The defendant, Steven Repanti, and the complainant lived in the same senior community. Following an altercation in a staircase, Repanti was charged with attempted assault in the third degree. The prosecution subsequently added a charge of harassment in the second degree before trial. At trial, the complainant testified that Repanti forcefully “banged into” her with his shoulder. Repanti denied any physical contact. The trial court convicted Repanti of both attempted assault and harassment. The Appellate Term affirmed, and the New York Court of Appeals granted leave to appeal.

Procedural History

The trial court convicted Repanti of both attempted assault and harassment. The Appellate Term affirmed the convictions. The New York Court of Appeals granted Repanti leave to appeal.

Issue(s)

1. Whether harassment in the second degree is a lesser included offense of attempted assault in the third degree.

Holding

1. No, because it is not theoretically impossible to commit attempted assault without also committing harassment.

Court’s Reasoning

The court relied on New York’s Criminal Procedure Law (CPL) 1.20(37), which defines a lesser included offense. The court stated that to establish a lesser included offense, a defendant must show “that it is theoretically impossible to commit the greater crime without at the same time committing the lesser.” The court emphasized this determination must be based on a comparison of the statutes in the abstract, without reference to the specific facts of the case. The court found that attempted assault requires the intent to cause physical injury, while harassment requires the intent to harass, annoy, or alarm. The court explained, “an additional element or fact must be shown to be present in a case of harassment, requiring proof of an intent to harass, annoy or alarm, which is not a required element of an assault count.”

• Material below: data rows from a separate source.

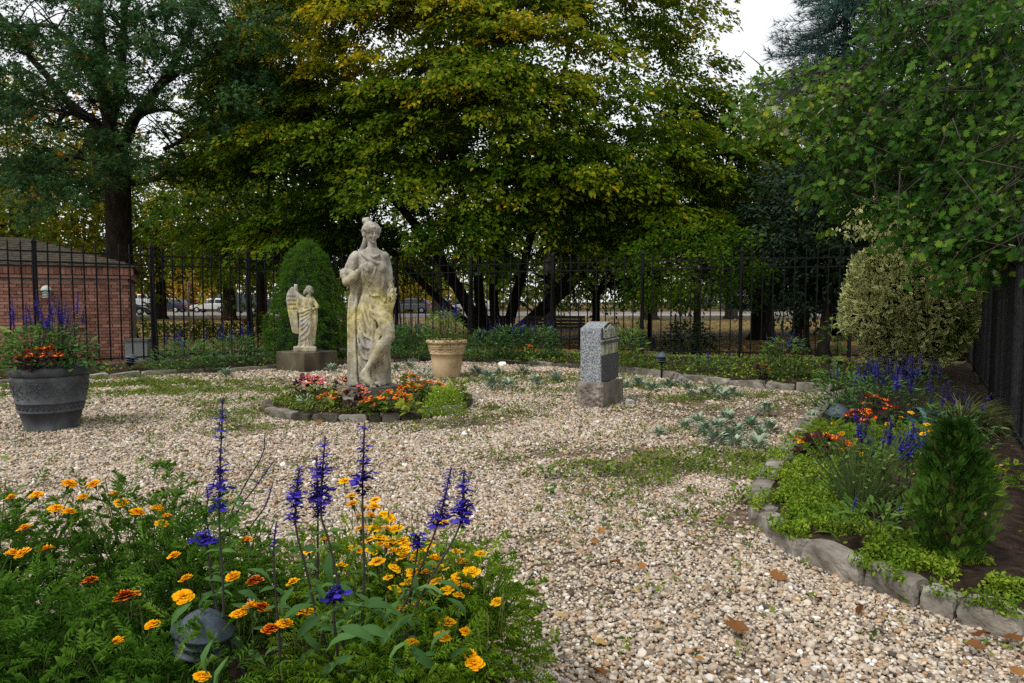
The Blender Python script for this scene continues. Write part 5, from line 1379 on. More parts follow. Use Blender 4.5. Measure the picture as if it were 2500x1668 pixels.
# ------------------------------------------------------------------ garden shrubs
def shell_leaves(n, C_, rx, ry, rz_, lump=.08, seed=0, bias=None):
    u = rdir(n)
    if bias is not None: u = unit(u + np.asarray(bias) * rng.random((n, 1)))
    k = 1 + lump * np.sin(5 * u[:, 0] + seed) * np.cos(4 * u[:, 2] + 2 * seed) + lump * .6 * np.sin(9 * u[:, 0] - 7 * u[:, 2] + seed)
    k *= rng.uniform(.86, 1.03, n)
    return np.array(C_) + u * k[:, None] * np.array([rx, ry, rz_]), u
def variegated_bush():
    D = 11.0
    B = Vector(((2215 - 1250) * D / FPX, D, .05))
    t = thing('variegated_bush', 'big rounded bush of cream-edged green leaves in the fence corner', 'bush', B)
    M['lf_var'] = leafm('cream_edged_leaves', [(0, (.03, .06, .012)), (.3, (.12, .16, .03)), (.45, (.46, .47, .17)), (.7, (.8, .78, .42)), (1, (.88, .84, .42))], .35, .4, .4)
    mb = MB(); rr = random.Random(2)
    for k in range(9):
        a = rr.uniform(0, 6.28); tip = Vector((math.cos(a) * .6, math.sin(a) * .5, rr.uniform(.7, 1.7)))
        limb(mb, [Vector((.06 * math.cos(a), .06 * math.sin(a), -.05)), tip * .45 + Vector((0, 0, .15)), tip], .03, .008, 6)
    mb.build('stem', M['bark'], t, True)
    C_ = at(2225, 738, D) - B
    T, TF, tone = [], [], []                      # leaf with a green middle and cream margin
    ow = [(0, 0), (.22, .32), (.19, .68), (0, 1.05), (-.19, .68), (-.22, .32)]
    T = [(x, y, .5 * abs(x) - .15 * y * y) for x, y in ow] + [(x * .66, .47 + (y - .5) * .74, .34 * abs(x) - .15 * y * y + .004) for x, y in ow]
    for i in range(6):
        j = (i + 1) % 6; TF += [(i, j, 6 + j), (i, 6 + j, 6 + i)]
    TF += [(6, 7, 11), (7, 8, 10), (7, 10, 11), (8, 9, 10)]
    tv = np.array([.8] * 6 + [.34] * 6)
    n = 11500
    pos, u = shell_leaves(n, C_, 1.02, .95, 1.08, .1, 1.0, bias=(-.1, -.45, .1))
    # side shoots on top
    k = 2000
    pos2 = np.array(C_) + np.stack([rng.normal(-.15, .42, k), rng.normal(-.1, .35, k), 1.0 + rng.random(k) ** 1.6 * .62], 1)
    u2 = unit(np.stack([rng.normal(0, .3, k), rng.normal(-.3, .3, k), np.ones(k)], 1))
    pos, u = np.concatenate([pos, pos2]), np.concatenate([u, u2])
    px = pos[:, 0] - C_.x; pz = pos[:, 2] - C_.z
    hole = np.exp(-((px - .25) / .32) ** 2 - ((pz + .45) / .5) ** 2)          # dark inner gap at lower right, its shade put into the leaf tone
    keep = rng.random(len(pos)) > hole * .35
    pos, u, hole = pos[keep], u[keep], hole[keep]
    kk = pos[:, 2] > .12; pos, u, hole = pos[kk], u[kk], hole[kk]
    n = len(pos)
    d = unit(u * .7 + np.array([0, 0, .45]) + rng.normal(0, .45, (n, 3)))
    V, F = scatter(T, TF, pos, frames(d, unit(u * 1.2 + np.array([-.15, -.3, .5]) + rng.normal(0, .4, (n, 3)))), .084 * rng.uniform(.6, 1.3, n))
    br = np.clip(rng.normal(.95, .26, n) - .75 * hole * (rng.random(n) < .9), .05, 1.3)
    rn = np.clip(np.tile(tv, n) * np.repeat(br, len(T)) + np.repeat(rng.normal(0, .05, n), len(T)), 0, 1)
    bulk('foliage', V, F, M['lf_var'], t, attrs={'rnd': rn})
    # dim core so that one does not see through
    pc, uc = shell_leaves(3500, C_, .8, .7, .85, .05)
    Vc, Fc = scatter(T_OVAL, F_OVAL, pc, frames(rdir(3500), rdir(3500)), np.full(3500, .13))
    bulk('inner_leaves', Vc, Fc, M['lf_dark'], t, attrs={'rnd': rep(rng.random(3500) * .5, T_OVAL)})
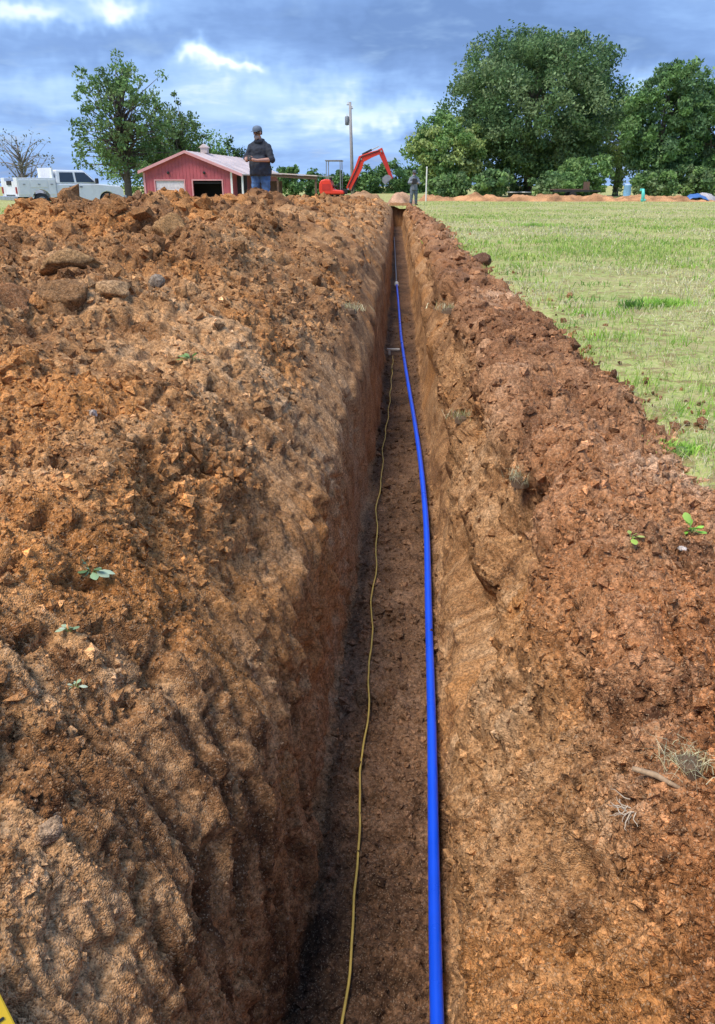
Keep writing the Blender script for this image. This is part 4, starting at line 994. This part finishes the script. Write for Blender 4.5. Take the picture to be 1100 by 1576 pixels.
# ---------------------------------------------------------------- mini excavator, boom to the right over the trench
def excavator():
    M['orange'] = plain('excavator_orange', (.72, .045, .018), .38, 0, .06, 3)
    M['dorange'] = plain('excavator_red', (.50, .03, .02), .4, 0, .08, 3)
    Y0 = 52.0; o = at(515, 285, Y0)
    e = empty('mini_excavator', (o.x, Y0, .0), R(-3), 'orange red mini excavator with raised boom behind the far heap', 'excavator')
    def q(px, py): w = at(px, py, Y0); return (w.x - o.x, w.z)
    for s in (-1, 1):
        tr = MB().prism([(-.85, .2), (-.8, .06), (-.65, .0), (.65, .0), (.8, .06), (.85, .2), (.78, .36), (.6, .42), (-.6, .42), (-.78, .36)], s * .42, s * .72).build('track', M['black'], e, bevel=.03)
        for k in range(9):
            MB().box((-.64 + k * .16, s * .57, .43), (.05, .32, .03)).build('track_pad', M['black'], tr)
        for xx in (-.6, .6): MB().lathe([(.16, s * .725), (.16, s * .74), (.05, s * .76)], (xx, 0, .21), 12, 'Y').build('sprocket', M['steel'], tr)
    MB().box((0, 0, .34), (.9, .86, .16)).build('undercarriage', M['black'], e)
    bl = MB().prism([(1.12, .02), (1.2, .06), (1.16, .3), (1.2, .42), (1.1, .40), (1.08, .2)], -.72, .72).build('dozer_blade', M['dorange'], e)
    MB().box((.85, .3, .2), (.6, .08, .1)).build('blade_arm', M['black'], bl); MB().box((.85, -.3, .2), (.6, .08, .1)).build('blade_arm', M['black'], bl)
    MB().lathe([(.42, .42), (.45, .46), (.45, .5)], n=16).build('slew_ring', M['black'], e)
    # house: rounded counterweight at the back, low deck in front
    hp = [(-.86, .56), (-.9, .8), (-.88, 1.15), (-.76, 1.34), (-.50, 1.40), (-.22, 1.36), (-.10, 1.05), (-.02, .80), (.48, .76), (.62, .70), (.62, .52), (-.78, .52)]
    MB().prism(hp, -.66, .66).build('house', M['orange'], e, bevel=.07)
    MB().box((-.45, -.668, .95), (.5, .02, .34)).build('engine_panel', M['dorange'], e); MB().box((-.84, .0, .7), (.1, 1.0, .2)).build('counterweight', M['black'], e, bevel=.03)
    st = MB().box((-.05, .05, .98), (.42, .46, .12)).build('seat', M['black'], e, bevel=.04); MB().box((-.24, .05, 1.25), (.12, .44, .5)).build('seat_back', M['black'], st, bevel=.04)
    for s in (-1, 1): MB().tube([(.30, s * .26, .78), (.34, s * .26, 1.2)], .02, 6).build('control_lever', M['black'], e)
    rf = MB().box((-.02, 0, 2.43), (1.02, 1.1, .07)).build('canopy_roof', plain('canopy_grey', (.16, .17, .19), .5), e, bevel=.03)
    for sx, sy in ((-.44, -.5), (-.44, .5), (.40, -.5), (.40, .5)):
        MB().tube([(sx * 1.05, sy, .8 if sx > 0 else 1.3), (sx, sy, 2.4)], .028, 6).build('canopy_post', M['steel'], e)
    # boom, stick and bucket follow the photo's angles
    P0, P1, P2, P3 = q(536, 291), q(552, 258), q(556, 245), q(587, 233)
    def beam(pts, w, name, mat, wid=.17, par=None):
        n = len(pts); up, dn = [], []
        for i, (x, z) in enumerate(pts):
            a = Vector(pts[min(i + 1, n - 1)]) - Vector(pts[max(i - 1, 0)]); a.normalize(); nn = Vector((-a.y, a.x))
            up.append((x + nn.x * w[i], z + nn.y * w[i])); dn.append((x - nn.x * w[i], z - nn.y * w[i]))
        return MB().prism(up + dn[::-1], -wid / 2, wid / 2).build(name, mat, par or e, bevel=.015)
    boom = beam([P0, ((P0[0] + P1[0]) / 2, (P0[1] + P1[1]) / 2), P1, P2, ((P2[0] + P3[0]) / 2, (P2[1] + P3[1]) / 2 + .03), P3], [.15, .18, .22, .22, .16, .12], 'boom', M['orange'])
    MB().box((.62, 0, .68), (.34, .3, .3)).build('swing_bracket', M['black'], e, bevel=.03)
    S0, S1 = q(584.5, 229), q(603, 275); stick = beam([S0, ((S0[0] * .6 + S1[0] * .4), (S0[1] * .6 + S1[1] * .4)), S1], [.15, .14, .08], 'stick', M['dorange'], .14)
    def cyl(a, b, nm, par, y=0, r1=.06):
        a, b = Vector((a[0], y, a[1])), Vector((b[0], y, b[1])); m_ = a.lerp(b, .58)
        c_ = MB().tube([a, m_], r1, 8).build(nm, M['black'], par); MB().tube([m_, b], r1 * .55, 8).build('rod', M['chrome'], c_)
    cyl((P0[0] + .22, P0[1] - .12), (P1[0] + .22, P1[1] + .02), 'boom_cylinder', boom); cyl((P2[0] + .05, P2[1] + .26), (S0[0] - .06, S0[1] + .14), 'stick_cylinder', boom); cyl((S0[0] - .02, S0[1] - .22), (S1[0] - .14, S1[1] + .20), 'bucket_cylinder', stick)
    MB().tube([(P0[0], -.115, P0[1] + .1), (P1[0] - .04, -.115, P1[1] + .06), (P2[0], -.115, P2[1] + .12), (P3[0] - .1, -.115, P3[1] + .05)], .03, 6).build('hose', M['black'], boom)
    for pv in (P0, P2, P3): MB().lathe([(.06, -.13), (.06, .13)], (pv[0], 0, pv[1]), 10, 'Y').build('pin', M['steel'], boom)
    bx, bz_ = S1
    bk = [(bx, bz_ + .02), (bx - .1, bz_ + .18), (bx - .34, bz_ + .22), (bx - .56, bz_ + .06), (bx - .58, bz_ - .16), (bx - .40, bz_ - .34), (bx - .36, bz_ - .30), (bx - .50, bz_ - .13), (bx - .48, bz_ + .04), (bx - .32, bz_ + .15), (bx - .14, bz_ + .10), (bx - .06, bz_ - .02)]
    bu = MB().prism(bk, -.2, .2).build('bucket', plain('worn_steel', (.42, .42, .44), .4, .5), e)
    for s in (-1, 1): MB().prism([bk[i] for i in (0, 1, 2, 3, 4, 5)], s * .2, s * .215).build('bucket_side', M['steel'], bu)
    for k in range(4): MB().prism([(bx - .42, bz_ - .30), (bx - .36, bz_ - .30), (bx - .34, bz_ - .42)], -.18 + k * .105, -.14 + k * .105).build('tooth', M['steel'], bu)
excavator()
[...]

The court cited *People v. Moyer*, which held that harassment is not a lesser included offense of assault, because it requires proof of an intent to harass, annoy, or alarm, which is not a required element of assault. The court also rejected Repanti’s argument that the *Stanfield* rule applied because the counts were based on the same conduct. The court clarified that *Stanfield* was limited by *Glover* which stated, “the theoretical impossibility requirement “is mandated by the provisions of CPL 1.20 (subd 37)”. The court affirmed the convictions based on the distinct intent elements of the two crimes.